- [TASK GOAL]: Can you transcribe the data exactly? Leave the pictures out.
_ _ _
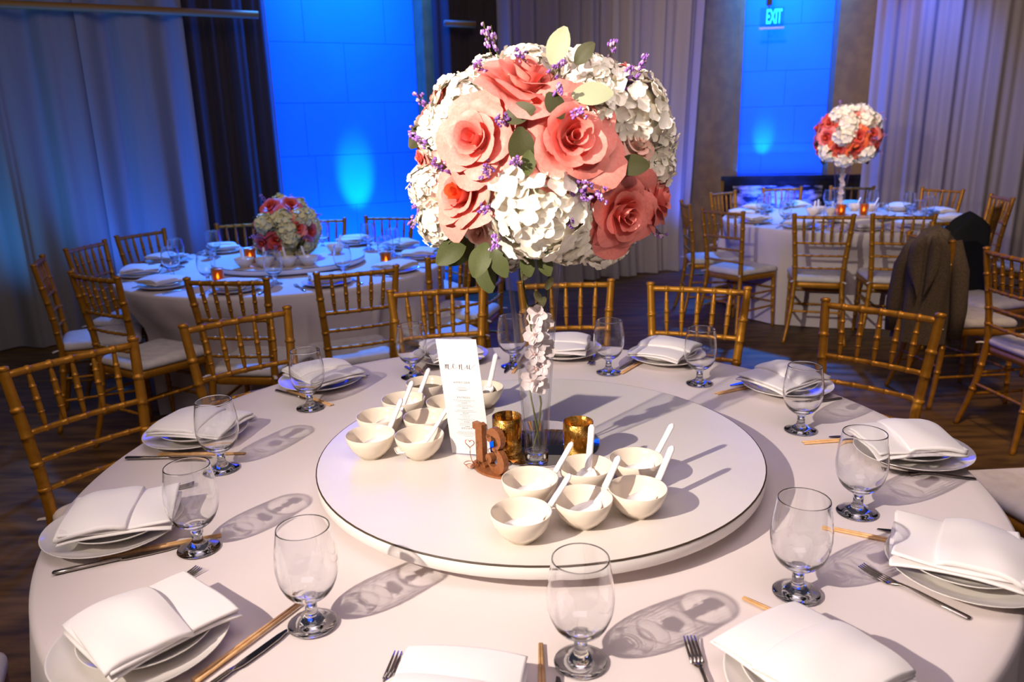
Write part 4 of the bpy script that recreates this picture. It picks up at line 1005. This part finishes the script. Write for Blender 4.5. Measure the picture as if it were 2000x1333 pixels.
SPR_POS = [(-.11, -.031, .239), (-.096, -.028, .232), (.13, -.076, .193), (.182, -.04, .172), (.15, -.118, .153), (.159, -.128, .136), (-.049, -.163, .176), (.022, -.186, .158), (-.119, -.137, .164), (-.232, -.03, .118), (-.229, -.077, .042), (-.252, -.031, .045), (-.085, -.217, .074), (-.106, -.221, -.013), (-.053, -.239, -.004), (.09, -.222, -.053), (.066, -.233, -.038), (.053, -.231, -.061), (.029, -.22, -.103), (-.094, -.178, -.139), (-.255, -.04, -.088), (-.238, -.033, -.071), (-.266, -.047, -.109), (.218, -.058, -.145), (.242, -.046, .033), (.018, -.218, .11), (-.114, -.199, -.086), (.048, -.226, .083), (-.2, -.141, -.001)]
Q = random.Random(77)
for i, p in enumerate(SPR_POS):
    v = Vector(p); ax = v.normalized() + Vector((Q.uniform(-.45, .45), Q.uniform(-.2, .2), Q.uniform(-.35, .5)))
    if i < 3: ax = v.normalized() * .4 + Vector((-.15 if i < 2 else .1, 0, 1))
    ax.normalize(); L = .075; base = v - ax * L * .75
    link('statice_sprig', SPRP[0] if i < 2 else SPR[i % 4], fa, mtx=Matrix.Translation(base) @ along(ax, i))

# tall trumpet vase
def vase(loc, h, rb, rt, label):
    prof = []
    for i in range(19):
        t = i / 18; prof.append((rb + (rt - rb) * t ** 1.25, .022 + (h - .022) * t))
    inner = [(r - .0028 - .0006 * (1 - i / 18), z) for i, (r, z) in enumerate(prof)][::-1]
    g = G(); g.add(*lathe(prof + [(rt - .0010, h + .0014)] + inner, 56)); body = g.mesh('body', M['vase_glass'])
    g = G(); g.add(*lathe([(0, 0), (rb * .93, 0), (rb, .003), (rb, .0215), (rb * .92, .0225), (0, .0215)], 48)); base = g.mesh('base', M['glass_solid'])
    return spawn('trumpet_vase', [('body', body, None, ()), ('base', base, None, ())], loc, 0, label, 'vase')
vase((.031, -.136, ZL + .0050), .565, .0265, .070, 'tall clear trumpet vase holding the big arrangement on the front table')
# orchid spray inside the vase
def blossom_mesh(seed):
    Q = random.Random(seed); g = G()
    for k in range(5):
        a = 2 * pi * k / 5 + Q.uniform(-.1, .1); wd = .52 if k % 2 else .40
        def fn(u, v):
            q = 2 * u - 1; w = wd * max(.05, sin(pi * (.08 + .80 * v))) ** .7
            return (v, q * w, .22 * v * v + .12 * q * q)
        g.add(*grid(5, 5, fn), mat=Matrix.Rotation(a, 4, 'Z'))
    g.add(*ball(.13, 8, 6, (0, 0, .12)), mi=1)
    return g.mesh('blossom', M['orchid'], M['orchid_lip'])
BLO = [blossom_mesh(i) for i in range(3)]
def orchid(loc, stems, blossoms, buds, label, sc=.0245):
    o = bpy.data.objects.new('orchid_spray', None); COL.objects.link(o); o.location = loc
    tag(o, label, 'orchid'); L = Vector(loc)
    for s in stems:
        g = G(); g.add(*tube([Vector(p) - L for p in s], .0022, 7)); link('stem', g.mesh('stem', M['stem']), o)
    Q = random.Random(3)
    for i, p in enumerate(blossoms):
        ax = Vector((Q.uniform(-.7, .7), -1 + Q.uniform(-.1, .3), Q.uniform(-.3, .5)))
        q = Vector(p) - L; q.x *= .62; q.y *= .8
        link('blossom', BLO[i % 3], o, mtx=Matrix.Translation(q) @ along(ax, i * 1.1) @ Matrix.Scale(sc * Q.uniform(.85, 1.1), 4))
    for i, p in enumerate(buds):
        g = G(); v, f = ball(.008, 8, 7, (0, 0, 0), 1.9); g.add(v, f); link('bud', g.mesh('bud', M['orchid_bud']), o, mtx=Matrix.Translation(Vector(p) - L) @ Matrix.Rotation(.5 * (-1) ** i, 4, 'Y'))
y = -.136
orchid((.031, y, ZL + .030), [[(.024, y, .852), (.036, y + .004, .90), (.043, y, .96), (.034, y - .006, 1.03), (.028, y - .008, 1.10), (.018, y - .004, 1.18), (.006, y, 1.25), (.004, y, 1.30)],
        [(.040, y + .004, .852), (.032, y, .91), (.022, y - .006, .97), (.018, y - .008, 1.0)], [(.018, y - .004, 1.18), (.036, y - .008, 1.188), (.046, y - .006, 1.20)], [(.060, y, 1.30), (.064, y - .004, 1.25), (.060, y, 1.21), (.052, y, 1.17)]],
       [(.043, y - .012, 1.165), (.058, y - .006, 1.150), (.030, y - .014, 1.122), (.052, y - .014, 1.108), (.064, y - .002, 1.088), (.030, y - .014, 1.078), (.052, y - .010, 1.050), (.034, y - .012, 1.044), (.020, y - .006, 1.018), (.046, y - .008, 1.006), (.040, y + .012, 1.13), (.05, y + .01, 1.06)],
       [(.016, y - .010, 1.255), (.060, y - .008, 1.262), (.064, y - .006, 1.232), (.040, y - .012, 1.205), (.048, y - .010, 1.192)], 'white orchid spray standing inside the tall glass vase')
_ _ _
- [SOLVED EXERCISE]:
Write part 4 of the bpy script that recreates this picture. It picks up at line 1005. This part finishes the script. Write for Blender 4.5. Measure the picture as if it were 2000x1333 pixels.
SPR_POS = [(-.11, -.031, .239), (-.096, -.028, .232), (.13, -.076, .193), (.182, -.04, .172), (.15, -.118, .153), (.159, -.128, .136), (-.049, -.163, .176), (.022, -.186, .158), (-.119, -.137, .164), (-.232, -.03, .118), (-.229, -.077, .042), (-.252, -.031, .045), (-.085, -.217, .074), (-.106, -.221, -.013), (-.053, -.239, -.004), (.09, -.222, -.053), (.066, -.233, -.038), (.053, -.231, -.061), (.029, -.22, -.103), (-.094, -.178, -.139), (-.255, -.04, -.088), (-.238, -.033, -.071), (-.266, -.047, -.109), (.218, -.058, -.145), (.242, -.046, .033), (.018, -.218, .11), (-.114, -.199, -.086), (.048, -.226, .083), (-.2, -.141, -.001)]
Q = random.Random(77)
for i, p in enumerate(SPR_POS):
    v = Vector(p); ax = v.normalized() + Vector((Q.uniform(-.45, .45), Q.uniform(-.2, .2), Q.uniform(-.35, .5)))
    if i < 3: ax = v.normalized() * .4 + Vector((-.15 if i < 2 else .1, 0, 1))
    ax.normalize(); L = .075; base = v - ax * L * .75
    link('statice_sprig', SPRP[0] if i < 2 else SPR[i % 4], fa, mtx=Matrix.Translation(base) @ along(ax, i))

# tall trumpet vase
def vase(loc, h, rb, rt, label):
    prof = []
    for i in range(19):
        t = i / 18; prof.append((rb + (rt - rb) * t ** 1.25, .022 + (h - .022) * t))
    inner = [(r - .0028 - .0006 * (1 - i / 18), z) for i, (r, z) in enumerate(prof)][::-1]
    g = G(); g.add(*lathe(prof + [(rt - .0010, h + .0014)] + inner, 56)); body = g.mesh('body', M['vase_glass'])
    g = G(); g.add(*lathe([(0, 0), (rb * .93, 0), (rb, .003), (rb, .0215), (rb * .92, .0225), (0, .0215)], 48)); base = g.mesh('base', M['glass_solid'])
    return spawn('trumpet_vase', [('body', body, None, ()), ('base', base, None, ())], loc, 0, label, 'vase')
vase((.031, -.136, ZL + .0050), .565, .0265, .070, 'tall clear trumpet vase holding the big arrangement on the front table')
# orchid spray inside the vase
def blossom_mesh(seed):
    Q = random.Random(seed); g = G()
    for k in range(5):
        a = 2 * pi * k / 5 + Q.uniform(-.1, .1); wd = .52 if k % 2 else .40
        def fn(u, v):
            q = 2 * u - 1; w = wd * max(.05, sin(pi * (.08 + .80 * v))) ** .7
            return (v, q * w, .22 * v * v + .12 * q * q)
        g.add(*grid(5, 5, fn), mat=Matrix.Rotation(a, 4, 'Z'))
    g.add(*ball(.13, 8, 6, (0, 0, .12)), mi=1)
    return g.mesh('blossom', M['orchid'], M['orchid_lip'])
BLO = [blossom_mesh(i) for i in range(3)]
def orchid(loc, stems, blossoms, buds, label, sc=.0245):
    o = bpy.data.objects.new('orchid_spray', None); COL.objects.link(o); o.location = loc
    tag(o, label, 'orchid'); L = Vector(loc)
    for s in stems:
        g = G(); g.add(*tube([Vector(p) - L for p in s], .0022, 7)); link('stem', g.mesh('stem', M['stem']), o)
    Q = random.Random(3)
    for i, p in enumerate(blossoms):
        ax = Vector((Q.uniform(-.7, .7), -1 + Q.uniform(-.1, .3), Q.uniform(-.3, .5)))
        q = Vector(p) - L; q.x *= .62; q.y *= .8
        link('blossom', BLO[i % 3], o, mtx=Matrix.Translation(q) @ along(ax, i * 1.1) @ Matrix.Scale(sc * Q.uniform(.85, 1.1), 4))
    for i, p in enumerate(buds):
        g = G(); v, f = ball(.008, 8, 7, (0, 0, 0), 1.9); g.add(v, f); link('bud', g.mesh('bud', M['orchid_bud']), o, mtx=Matrix.Translation(Vector(p) - L) @ Matrix.Rotation(.5 * (-1) ** i, 4, 'Y'))
y = -.136
orchid((.031, y, ZL + .030), [[(.024, y, .852), (.036, y + .004, .90), (.043, y, .96), (.034, y - .006, 1.03), (.028, y - .008, 1.10), (.018, y - .004, 1.18), (.006, y, 1.25), (.004, y, 1.30)],
        [(.040, y + .004, .852), (.032, y, .91), (.022, y - .006, .97), (.018, y - .008, 1.0)], [(.018, y - .004, 1.18), (.036, y - .008, 1.188), (.046, y - .006, 1.20)], [(.060, y, 1.30), (.064, y - .004, 1.25), (.060, y, 1.21), (.052, y, 1.17)]],
       [(.043, y - .012, 1.165), (.058, y - .006, 1.150), (.030, y - .014, 1.122), (.052, y - .014, 1.108), (.064, y - .002, 1.088), (.030, y - .014, 1.078), (.052, y - .010, 1.050), (.034, y - .012, 1.044), (.020, y - .006, 1.018), (.046, y - .008, 1.006), (.040, y + .012, 1.13), (.05, y + .01, 1.06)],
       [(.016, y - .010, 1.255), (.060, y - .008, 1.262), (.064, y - .006, 1.232), (.040, y - .012, 1.205), (.048, y - .010, 1.192)], 'white orchid spray standing inside the tall glass vase')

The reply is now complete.